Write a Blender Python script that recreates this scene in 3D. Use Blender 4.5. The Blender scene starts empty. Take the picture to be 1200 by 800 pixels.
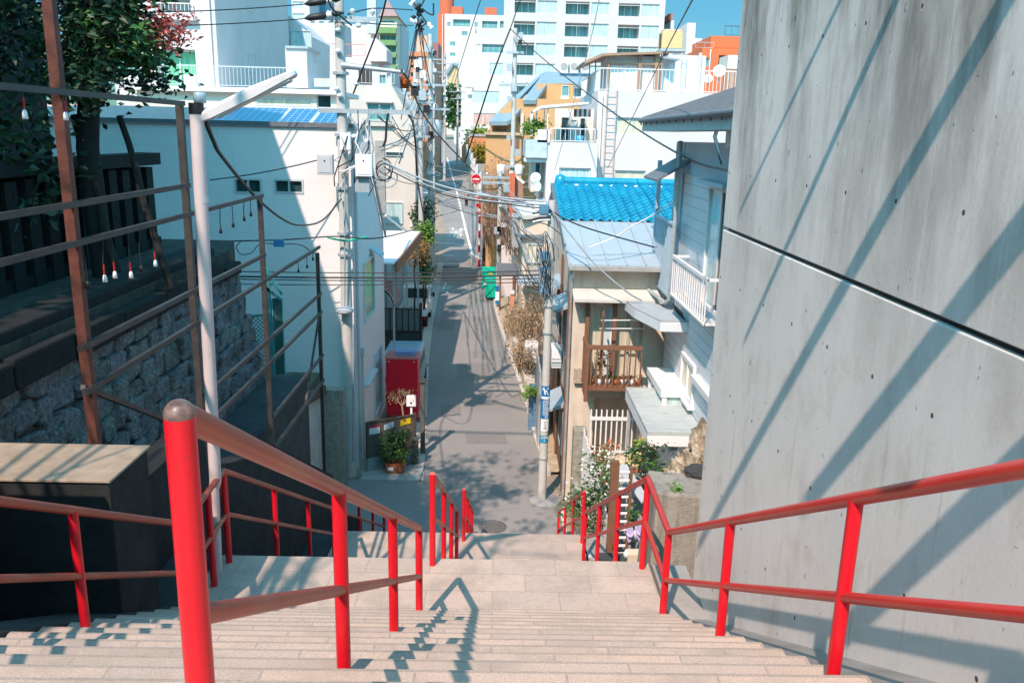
import bpy, bmesh, math, random
from mathutils import Vector, Matrix, noise
random.seed(7)
R = math.radians
S = bpy.context.scene
COL = S.collection

# ---------------------------------------------------------------- survey of the photograph (pixels -> metres)
F, CX, CY, HC = 970., 600., 400., 9.5
def _n(v):
    l = math.sqrt(sum(a*a for a in v)); return tuple(a/l for a in v)
FW = _n((588-CX, 157-CY, F))
_dx, _dz = 505-CX, F
DN = _n((_dx, -(FW[0]*_dx+FW[2]*_dz)/FW[1], _dz))
RT = (DN[1]*FW[2]-DN[2]*FW[1], DN[2]*FW[0]-DN[0]*FW[2], DN[0]*FW[1]-DN[1]*FW[0])
def ray(x, y):
    c = (x-CX, y-CY, F)
    d = lambda a: sum(p*q for p, q in zip(a, c))
    return d(RT), d(FW), -d(DN)
def PY(x, y, Y):
    r = ray(x, y); k = Y/r[1]; return Vector((r[0]*k, Y, HC+r[2]*k))
def PX(x, y, X):
    r = ray(x, y); k = X/r[0]; return Vector((X, r[1]*k, HC+r[2]*k))
def PZ(x, y, Z):
    r = ray(x, y); k = (Z-HC)/r[2]; return Vector((r[0]*k, r[1]*k, Z))
def hill(y):
    if y < 60: return 0.
    if y < 68: return .052*(y-60)**2/16
    if y < 300: return .052*(y-64)
    return .052*236
def PR(x, y):
    p = PZ(x, y, 0)
    if 0 < p.y < 62 and ray(x, y)[2] < 0: return p
    r = ray(x, y); k = (HC+.052*64)/(.052*r[1]-r[2]); return Vector((r[0]*k, r[1]*k, HC+r[2]*k))

# ---------------------------------------------------------------- materials
MT = {}
def mat(name, col, rough=.75, var=.18, scale=4., bump=.0, metal=0., stretch=None, spec=.4, tint=None, detail=6, coat=0):
    if name in MT: return MT[name]
    m = bpy.data.materials.new(name); m.use_nodes = True; nt = m.node_tree; N = nt.nodes; L = nt.links
    b = N['Principled BSDF']; b.inputs['Roughness'].default_value = rough; b.inputs['Metallic'].default_value = metal
    b.inputs['Specular IOR Level'].default_value = spec
    if coat: b.inputs['Coat Weight'].default_value = coat; b.inputs['Coat Roughness'].default_value = .15
    tc = N.new('ShaderNodeTexCoord'); mp = N.new('ShaderNodeMapping'); L.new(tc.outputs['Object'], mp.inputs['Vector'])
    if stretch: mp.inputs['Scale'].default_value = stretch
    nz = N.new('ShaderNodeTexNoise'); nz.inputs['Scale'].default_value = scale; nz.inputs['Detail'].default_value = detail; nz.inputs['Roughness'].default_value = .65
    L.new(mp.outputs['Vector'], nz.inputs['Vector'])
    cr = N.new('ShaderNodeValToRGB'); e = cr.color_ramp.elements
    lo = tint if tint else tuple(c*(1-var) for c in col); hi = tuple(min(1, c*(1+var)) for c in col)
    e[0].position = .3; e[0].color = (*lo, 1); e[1].position = .7; e[1].color = (*hi, 1)
    L.new(nz.outputs['Fac'], cr.inputs['Fac']); L.new(cr.outputs['Color'], b.inputs['Base Color'])
    if bump:
        n2 = N.new('ShaderNodeTexNoise'); n2.inputs['Scale'].default_value = scale*6; n2.inputs['Detail'].default_value = 5
        L.new(tc.outputs['Object'], n2.inputs['Vector'])
        bp = N.new('ShaderNodeBump'); bp.inputs['Strength'].default_value = bump; bp.inputs['Distance'].default_value = .02
        L.new(n2.outputs['Fac'], bp.inputs['Height']); L.new(bp.outputs['Normal'], b.inputs['Normal'])
    MT[name] = m; return m
class G:                                    # tiny node-graph helper
    def __init__(s, name):
        s.m = bpy.data.materials.new(name); s.m.use_nodes = True; s.nt = s.m.node_tree; s.N = s.nt.nodes; s.L = s.nt.links
        s.b = s.N['Principled BSDF']; MT[name] = s.m
    def node(s, t, **k):
        n = s.N.new(t)
        for a, v in k.items(): setattr(n, a, v)
        return n
    def math(s, op, a, b=None, clamp=False):
        n = s.N.new('ShaderNodeMath'); n.operation = op; n.use_clamp = clamp
        for i, v in enumerate((a, b)):
            if v is None: continue
            if isinstance(v, (int, float)): n.inputs[i].default_value = v
            else: s.L.new(v, n.inputs[i])
        return n.outputs[0]
    def coord(s, scale=(1, 1, 1), loc=(0, 0, 0), rot=(0, 0, 0)):
        t = s.N.new('ShaderNodeTexCoord'); m = s.N.new('ShaderNodeMapping'); s.L.new(t.outputs['Object'], m.inputs['Vector'])
        m.inputs['Scale'].default_value = scale; m.inputs['Location'].default_value = loc; m.inputs['Rotation'].default_value = rot
        return m.outputs['Vector']
    def noise(s, vec, scale, detail=6, rough=.6):
        n = s.N.new('ShaderNodeTexNoise'); s.L.new(vec, n.inputs['Vector']); n.inputs['Scale'].default_value = scale
        n.inputs['Detail'].default_value = detail; n.inputs['Roughness'].default_value = rough; return n.outputs['Fac']
    def ramp(s, fac, stops):
        n = s.N.new('ShaderNodeValToRGB'); s.L.new(fac, n.inputs['Fac']); e = n.color_ramp.elements
        while len(e) < len(stops): e.new(.5)
        for q, (p, c) in zip(e, stops):
            q.position = p; q.color = (*c, 1) if not isinstance(c, (int, float)) else (c, c, c, 1)
        return n.outputs['Color']
    def mix(s, fac, a, b, mode='MIX'):
        n = s.N.new('ShaderNodeMix'); n.data_type = 'RGBA'; n.blend_type = mode
        for k, v in ((0, fac), (6, a), (7, b)):
            if isinstance(v, (int, float)): n.inputs[k].default_value = v
            elif isinstance(v, tuple): n.inputs[k].default_value = (*v, 1)
            else: s.L.new(v, n.inputs[k])
        return n.outputs[2]
    def out(s, col, rough=.7, height=None, bump=.3, dist=.02, spec=.4):
        if isinstance(col, tuple): s.b.inputs['Base Color'].default_value = (*col, 1)
        else: s.L.new(col, s.b.inputs['Base Color'])
        if isinstance(rough, (int, float)): s.b.inputs['Roughness'].default_value = rough
        else: s.L.new(rough, s.b.inputs['Roughness'])
        s.b.inputs['Specular IOR Level'].default_value = spec
        if height is not None:
            p = s.N.new('ShaderNodeBump'); p.inputs['Strength'].default_value = bump; p.inputs['Distance'].default_value = dist
            s.L.new(height, p.inputs['Height']); s.L.new(p.outputs['Normal'], s.b.inputs['Normal'])
        return s.m

# ---------------------------------------------------------------- mesh builder
def setp(o, label=None, cat=None, group=None, kind=None):
    if label: o['label'] = label
    if cat: o['category'] = cat
    if group: o['group'] = group
    if kind: o['kind'] = kind
    return o
def thing(name, label, cat, loc=(0, 0, 0), group=None):
    o = bpy.data.objects.new(name, None); COL.objects.link(o); o.location = loc; o.empty_display_size = .3
    return setp(o, label, cat, group)
def wloc(o):
    v = Vector((0, 0, 0))
    while o is not None: v += o.location; o = o.parent
    return v
def copy_tree(o, parent=None):
    c = o.copy(); COL.objects.link(c)
    if parent is not None: c.parent = parent
    for ch in list(o.children): copy_tree(ch, c)
    return c
class MB:
    def __init__(s): s.v = []; s.f = []; s.sm = []
    def add(s, vs, fs, smooth=False):
        o = len(s.v); s.v += [tuple(v) for v in vs]; s.f += [tuple(i+o for i in f) for f in fs]; s.sm += [smooth]*len(fs); return s
    def box(s, x0, x1, y0, y1, z0, z1):
        if x0 > x1: x0, x1 = x1, x0
        if y0 > y1: y0, y1 = y1, y0
        if z0 > z1: z0, z1 = z1, z0
        return s.add([(x0,y0,z0),(x1,y0,z0),(x1,y1,z0),(x0,y1,z0),(x0,y0,z1),(x1,y0,z1),(x1,y1,z1),(x0,y1,z1)],
              [(0,3,2,1),(4,5,6,7),(0,1,5,4),(1,2,6,5),(2,3,7,6),(3,0,4,7)])
    def quad(s, a, b, c, d): return s.add([a, b, c, d], [(0, 1, 2, 3)])
    def lbox(s, o, u, n, ur, vr, nr):       # box in a local frame: u across, z up, n outward
        o = Vector(o); u = Vector(u); n = Vector(n); w = Vector((0, 0, 1))
        P = [o+u*a+w*b+n*c for c in nr for b in vr for a in ur]
        return s.add(P, [(0,1,3,2),(4,6,7,5),(0,4,5,1),(2,3,7,6),(0,2,6,4),(1,5,7,3)])
    def bar(s, p, q, w, h=None, up=(0, 0, 1)):
        h = h or w; p = Vector(p); q = Vector(q); d = (q-p).normalized(); up = Vector(up)
        if abs(d.dot(up)) > .98: up = Vector((0, 1, 0))
        a = d.cross(up).normalized()*w/2; b = a.cross(d).normalized()*h/2
        V = [p-a-b, p+a-b, p+a+b, p-a+b, q-a-b, q+a-b, q+a+b, q-a+b]
        return s.add(V, [(0,3,2,1),(4,5,6,7),(0,1,5,4),(1,2,6,5),(2,3,7,6),(3,0,4,7)])
    def tube(s, pts, r, n=10, cap=True):
        pts = [Vector(p) for p in pts]; rs = r if isinstance(r, (list, tuple)) else [r]*len(pts)
        V = []; prev = None
        for i, p in enumerate(pts):
            if i == 0: d = pts[1]-p
            elif i == len(pts)-1: d = p-pts[i-1]
            else: d = (pts[i+1]-p).normalized()+(p-pts[i-1]).normalized()
            d.normalize()
            if prev is None:
                up = Vector((0, 0, 1)) if abs(d.z) < .9 else Vector((0, 1, 0)); a = d.cross(up).normalized()
            else:
                a = (prev-d*prev.dot(d)).normalized()
            prev = a; b = d.cross(a)
            for k in range(n):
                t = 2*math.pi*k/n; V.append(p+(a*math.cos(t)+b*math.sin(t))*rs[i])
        Fs = []
        for i in range(len(pts)-1):
            for k in range(n): Fs.append((i*n+k, i*n+(k+1) % n, (i+1)*n+(k+1) % n, (i+1)*n+k))
        s.add(V, Fs, True)
        if cap:
            s.add([V[k] for k in range(n)], [tuple(range(n))[::-1]]); s.add(V[-n:], [tuple(range(n))])
        return s
    def cyl(s, p, r, h, n=16, r2=None): return s.tube([p, Vector(p)+Vector((0, 0, h))], [r, r if r2 is None else r2], n)
    def lathe(s, c, prof, n=20):
        V = []; c = Vector(c)
        for r, z in prof:
            for k in range(n):
                t = 2*math.pi*k/n; V.append(c+Vector((r*math.cos(t), r*math.sin(t), z)))
        Fs = [(i*n+k, i*n+(k+1) % n, (i+1)*n+(k+1) % n, (i+1)*n+k) for i in range(len(prof)-1) for k in range(n)]
        return s.add(V, Fs, True)
    def ball(s, c, r, n=10, m=7, sc=(1, 1, 1)):
        V = []; c = Vector(c)
        for i in range(m+1):
            ph = math.pi*i/m
            for k in range(n):
                t = 2*math.pi*k/n
                V.append(c+Vector((math.sin(ph)*math.cos(t)*sc[0], math.sin(ph)*math.sin(t)*sc[1], -math.cos(ph)*sc[2]))*r)
        return s.add(V, [(i*n+k, i*n+(k+1) % n, (i+1)*n+(k+1) % n, (i+1)*n+k) for i in range(m) for k in range(n)], True)
    def prism(s, poly, a, b):               # extrude polygon (list of 3-vectors) by vector b-a
        d = Vector(b)-Vector(a); n = len(poly); P = [Vector(p) for p in poly]
        V = P+[p+d for p in P]
        return s.add(V, [tuple(range(n)), tuple(range(2*n-1, n-1, -1))]+[(i, n+i, n+(i+1) % n, (i+1) % n) for i in range(n)])
    def leaf(s, p, size, nrm=None, asp=.5):
        a = Vector((random.gauss(0, 1), random.gauss(0, 1), random.gauss(0, .6))).normalized()
        u = Vector((random.gauss(0, 1), random.gauss(0, 1), random.gauss(0, 1))); b = a.cross(u).normalized()
        p = Vector(p); l = size*random.uniform(.7, 1.3); w = l*asp
        nn = a.cross(b)*l*.12
        return s.add([p-a*l*.5, p+b*w*.5+nn, p+a*l*.5, p-b*w*.5+nn], [(0, 1, 2, 3)])
    def build(s, name, m, parent=None, bevel=0, fix=True):
        base = wloc(parent) if parent is not None else None
        if base is None and s.v:
            if fix is True:
                xs = [v[0] for v in s.v]; ys = [v[1] for v in s.v]; zs = [v[2] for v in s.v]
                base = Vector(((min(xs)+max(xs))/2, (min(ys)+max(ys))/2, min(zs)))
            else: base = Vector((0, 0, 0))
        me = bpy.data.meshes.new(name)
        me.from_pydata([(v[0]-base.x, v[1]-base.y, v[2]-base.z) for v in s.v], [], s.f)
        me.polygons.foreach_set('use_smooth', s.sm)
        bm = bmesh.new(); bm.from_mesh(me); bmesh.ops.recalc_face_normals(bm, faces=bm.faces[:]); bm.to_mesh(me); bm.free()
        me.materials.append(m); me.update()
        o = bpy.data.objects.new(name, me); COL.objects.link(o)
        if parent is not None: o.parent = parent
        else: o.location = base
        if bevel:
            b = o.modifiers.new('bevel', 'BEVEL'); b.width = bevel; b.segments = 2; b.limit_method = 'ANGLE'
        return o
def struct(name, mb, m): return setp(mb.build(name, m, fix=False), kind='structure')
def one(name, mb, m, label, cat, group=None, bevel=0): return setp(mb.build(name, m, bevel=bevel), label, cat, group)
def sag(p, q, s, n=14):
    p = Vector(p); q = Vector(q)
    return [p.lerp(q, i/n)-Vector((0, 0, 4*s*(i/n)*(1-i/n))) for i in range(n+1)]
def text_mesh(name, txt, size, m, origin, u, v, parent=None, depth=.004, align='CENTER', sx=1.):
    cu = bpy.data.curves.new(name, 'FONT'); cu.body = txt; cu.size = size; cu.align_x = align; cu.align_y = 'CENTER'; cu.extrude = depth/2
    cu.space_line = .95
    o = bpy.data.objects.new(name, cu); COL.objects.link(o)
    dg = bpy.context.evaluated_depsgraph_get(); me = bpy.data.meshes.new_from_object(o.evaluated_get(dg)); bpy.data.objects.remove(o)
    u = Vector(u).normalized(); v = Vector(v).normalized(); n = u.cross(v)
    base = wloc(parent) if parent is not None else Vector((0, 0, 0)); og = Vector(origin)
    for vt in me.vertices: vt.co = og+u*vt.co.x*sx+v*vt.co.y+n*vt.co.z-base
    me.materials.clear(); me.materials.append(m)
    o = bpy.data.objects.new(name, me); COL.objects.link(o)
    if parent is not None: o.parent = parent
    return o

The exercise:
Only lines belong in the copy: transcribe those from the start of the data through the line that contains "COL = S.collection", and skip the pictures.

Reply:
Write a Blender Python script that recreates this scene in 3D. Use Blender 4.5. The Blender scene starts empty. Take the picture to be 1200 by 800 pixels.
import bpy, bmesh, math, random
from mathutils import Vector, Matrix, noise
random.seed(7)
R = math.radians
S = bpy.context.scene
COL = S.collection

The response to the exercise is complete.